## Your goal
Restate all the material verbatim, except for the pictures.

## Supplied data
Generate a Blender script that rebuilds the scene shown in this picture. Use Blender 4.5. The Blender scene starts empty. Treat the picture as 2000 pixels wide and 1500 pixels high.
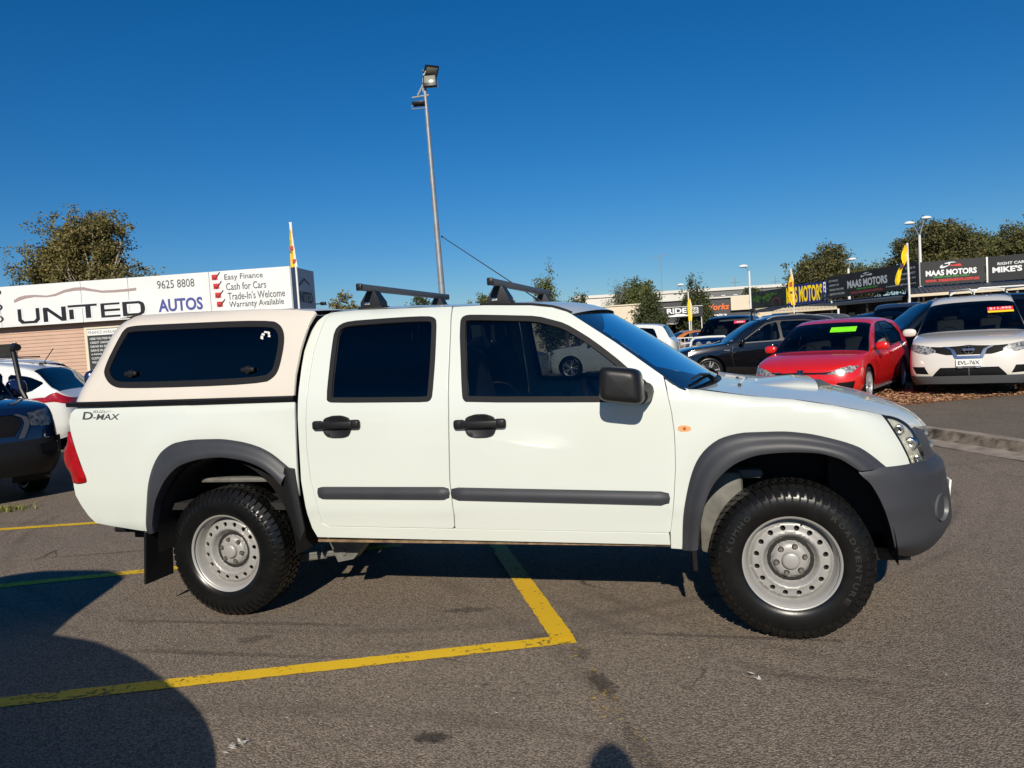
import bpy, bmesh, math, random
import numpy as np
from mathutils import Vector, Matrix
from mathutils.geometry import delaunay_2d_cdt
R = math.radians
SC = bpy.context.scene
COL = SC.collection
rnd = random.Random(7)

# ------------------------------------------------------------------ camera, sky, sun, exposure
CAM_POS = Vector((2.781, -4.59, 1.482))
YAW, PITCH, ROLL = R(15.43), R(3.23), R(3.45)
_f = Vector((-math.sin(YAW) * math.cos(PITCH), math.cos(YAW) * math.cos(PITCH), -math.sin(PITCH)))
_r0 = Vector((math.cos(YAW), math.sin(YAW), 0))
_u0 = _r0.cross(_f)
_r = math.cos(ROLL) * _r0 - math.sin(ROLL) * _u0
_u = math.sin(ROLL) * _r0 + math.cos(ROLL) * _u0
cam_d = bpy.data.cameras.new('camera')
cam_d.sensor_width = 36
cam_d.lens = 1500 * 36 / 2000
cam_d.clip_start = 0.05
cam_d.clip_end = 2000
cam = bpy.data.objects.new('camera', cam_d)
COL.objects.link(cam)
m = Matrix((_r, _u, -_f)).transposed().to_4x4()
m.translation = CAM_POS
cam.matrix_world = m
SC.camera = cam

SUN_TO = Vector((0.165, -1.0, 0.565)).normalized()
SUN_EL = math.asin(SUN_TO.z)
SUN_AZ = math.atan2(SUN_TO.x, SUN_TO.y)          # clockwise from +Y
w = bpy.data.worlds.new('World')
SC.world = w
w.use_nodes = True
nt = w.node_tree
nt.nodes.clear()
sky = nt.nodes.new('ShaderNodeTexSky')
sky.sky_type = 'NISHITA'
sky.sun_disc = False
sky.sun_elevation = SUN_EL
sky.sun_rotation = SUN_AZ
sky.altitude = 0
sky.air_density = 1.1
sky.dust_density = 0.0
sky.ozone_density = 10.0
hsv = nt.nodes.new('ShaderNodeHueSaturation')
hsv.inputs['Saturation'].default_value = 1.17
bgn = nt.nodes.new('ShaderNodeBackground')
bgn.inputs['Strength'].default_value = 0.075
wo = nt.nodes.new('ShaderNodeOutputWorld')
nt.links.new(sky.outputs[0], hsv.inputs['Color'])
nt.links.new(hsv.outputs[0], bgn.inputs[0])
nt.links.new(bgn.outputs[0], wo.inputs[0])
sd = bpy.data.lights.new('sun', 'SUN')
sd.energy = 5.0
sd.angle = R(0.53)
sd.color = (1.0, 0.92, 0.78)
sun = bpy.data.objects.new('sun', sd)
COL.objects.link(sun)
sun.rotation_euler = (-SUN_TO).to_track_quat('-Z', 'Y').to_euler()
SC.view_settings.view_transform = 'Standard'
SC.view_settings.look = 'None'
SC.view_settings.exposure = 0.0
SC.view_settings.gamma = 1.0
SC.view_settings.use_curve_mapping = False
SC.render.engine = 'CYCLES'
SC.cycles.max_bounces = 8
SC.cycles.transparent_max_bounces = 16
SC.cycles.caustics_reflective = False
SC.cycles.caustics_refractive = False
SC.cycles.use_denoising = True

# ------------------------------------------------------------------ helpers
def tag(o, label=None, cat=None, group=None, kind=None):
    if label: o['label'] = label
    if cat: o['category'] = cat
    if group: o['group'] = group
    if kind: o['kind'] = kind
    return o

def empty(name, loc=(0, 0, 0), rz=0.0):
    o = bpy.data.objects.new(name, None)
    o.empty_display_size = 0.2
    COL.objects.link(o)
    o.location = loc
    o.rotation_euler = (0, 0, rz)
    return o

def link(name, me, mat=None, parent=None):
    if mat is not None and not me.materials:
        me.materials.append(mat)
    o = bpy.data.objects.new(name, me)
    COL.objects.link(o)
    if parent is not None: o.parent = parent
    return o

def mk(name, v, f, mat, parent=None, sharp=35, norms=None):
    me = bpy.data.meshes.new(name)
    me.from_pydata([tuple(a) for a in v], [], f)
    me.update()
    if norms is not None:
        me.shade_smooth()
        me.normals_split_custom_set_from_vertices([tuple(n) for n in norms])
    elif sharp is None:
        me.shade_flat()
    else:
        me.shade_smooth()
        me.set_sharp_from_angle(angle=R(sharp))
    return link(name, me, mat, parent)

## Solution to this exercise
Generate a Blender script that rebuilds the scene shown in this picture. Use Blender 4.5. The Blender scene starts empty. Treat the picture as 2000 pixels wide and 1500 pixels high.
import bpy, bmesh, math, random
import numpy as np
from mathutils import Vector, Matrix
from mathutils.geometry import delaunay_2d_cdt
R = math.radians
SC = bpy.context.scene
COL = SC.collection
rnd = random.Random(7)

# ------------------------------------------------------------------ camera, sky, sun, exposure
CAM_POS = Vector((2.781, -4.59, 1.482))
YAW, PITCH, ROLL = R(15.43), R(3.23), R(3.45)
_f = Vector((-math.sin(YAW) * math.cos(PITCH), math.cos(YAW) * math.cos(PITCH), -math.sin(PITCH)))
_r0 = Vector((math.cos(YAW), math.sin(YAW), 0))
_u0 = _r0.cross(_f)
_r = math.cos(ROLL) * _r0 - math.sin(ROLL) * _u0
_u = math.sin(ROLL) * _r0 + math.cos(ROLL) * _u0
cam_d = bpy.data.cameras.new('camera')
cam_d.sensor_width = 36
cam_d.lens = 1500 * 36 / 2000
cam_d.clip_start = 0.05
cam_d.clip_end = 2000
cam = bpy.data.objects.new('camera', cam_d)
COL.objects.link(cam)
m = Matrix((_r, _u, -_f)).transposed().to_4x4()
m.translation = CAM_POS
cam.matrix_world = m
SC.camera = cam

SUN_TO = Vector((0.165, -1.0, 0.565)).normalized()
SUN_EL = math.asin(SUN_TO.z)
SUN_AZ = math.atan2(SUN_TO.x, SUN_TO.y)          # clockwise from +Y
w = bpy.data.worlds.new('World')
SC.world = w
w.use_nodes = True
nt = w.node_tree
nt.nodes.clear()
sky = nt.nodes.new('ShaderNodeTexSky')
sky.sky_type = 'NISHITA'
sky.sun_disc = False
sky.sun_elevation = SUN_EL
sky.sun_rotation = SUN_AZ
sky.altitude = 0
sky.air_density = 1.1
sky.dust_density = 0.0
sky.ozone_density = 10.0
hsv = nt.nodes.new('ShaderNodeHueSaturation')
hsv.inputs['Saturation'].default_value = 1.17
bgn = nt.nodes.new('ShaderNodeBackground')
bgn.inputs['Strength'].default_value = 0.075
wo = nt.nodes.new('ShaderNodeOutputWorld')
nt.links.new(sky.outputs[0], hsv.inputs['Color'])
nt.links.new(hsv.outputs[0], bgn.inputs[0])
nt.links.new(bgn.outputs[0], wo.inputs[0])
sd = bpy.data.lights.new('sun', 'SUN')
sd.energy = 5.0
sd.angle = R(0.53)
sd.color = (1.0, 0.92, 0.78)
sun = bpy.data.objects.new('sun', sd)
COL.objects.link(sun)
sun.rotation_euler = (-SUN_TO).to_track_quat('-Z', 'Y').to_euler()
SC.view_settings.view_transform = 'Standard'
SC.view_settings.look = 'None'
SC.view_settings.exposure = 0.0
SC.view_settings.gamma = 1.0
SC.view_settings.use_curve_mapping = False
SC.render.engine = 'CYCLES'
SC.cycles.max_bounces = 8
SC.cycles.transparent_max_bounces = 16
SC.cycles.caustics_reflective = False
SC.cycles.caustics_refractive = False
SC.cycles.use_denoising = True

# ------------------------------------------------------------------ helpers
def tag(o, label=None, cat=None, group=None, kind=None):
    if label: o['label'] = label
    if cat: o['category'] = cat
    if group: o['group'] = group
    if kind: o['kind'] = kind
    return o

def empty(name, loc=(0, 0, 0), rz=0.0):
    o = bpy.data.objects.new(name, None)
    o.empty_display_size = 0.2
    COL.objects.link(o)
    o.location = loc
    o.rotation_euler = (0, 0, rz)
    return o

def link(name, me, mat=None, parent=None):
    if mat is not None and not me.materials:
        me.materials.append(mat)
    o = bpy.data.objects.new(name, me)
    COL.objects.link(o)
    if parent is not None: o.parent = parent
    return o

def mk(name, v, f, mat, parent=None, sharp=35, norms=None):
    me = bpy.data.meshes.new(name)
    me.from_pydata([tuple(a) for a in v], [], f)
    me.update()
    if norms is not None:
        me.shade_smooth()
        me.normals_split_custom_set_from_vertices([tuple(n) for n in norms])
    elif sharp is None:
        me.shade_flat()
    else:
        me.shade_smooth()
        me.set_sharp_from_angle(angle=R(sharp))
    return link(name, me, mat, parent)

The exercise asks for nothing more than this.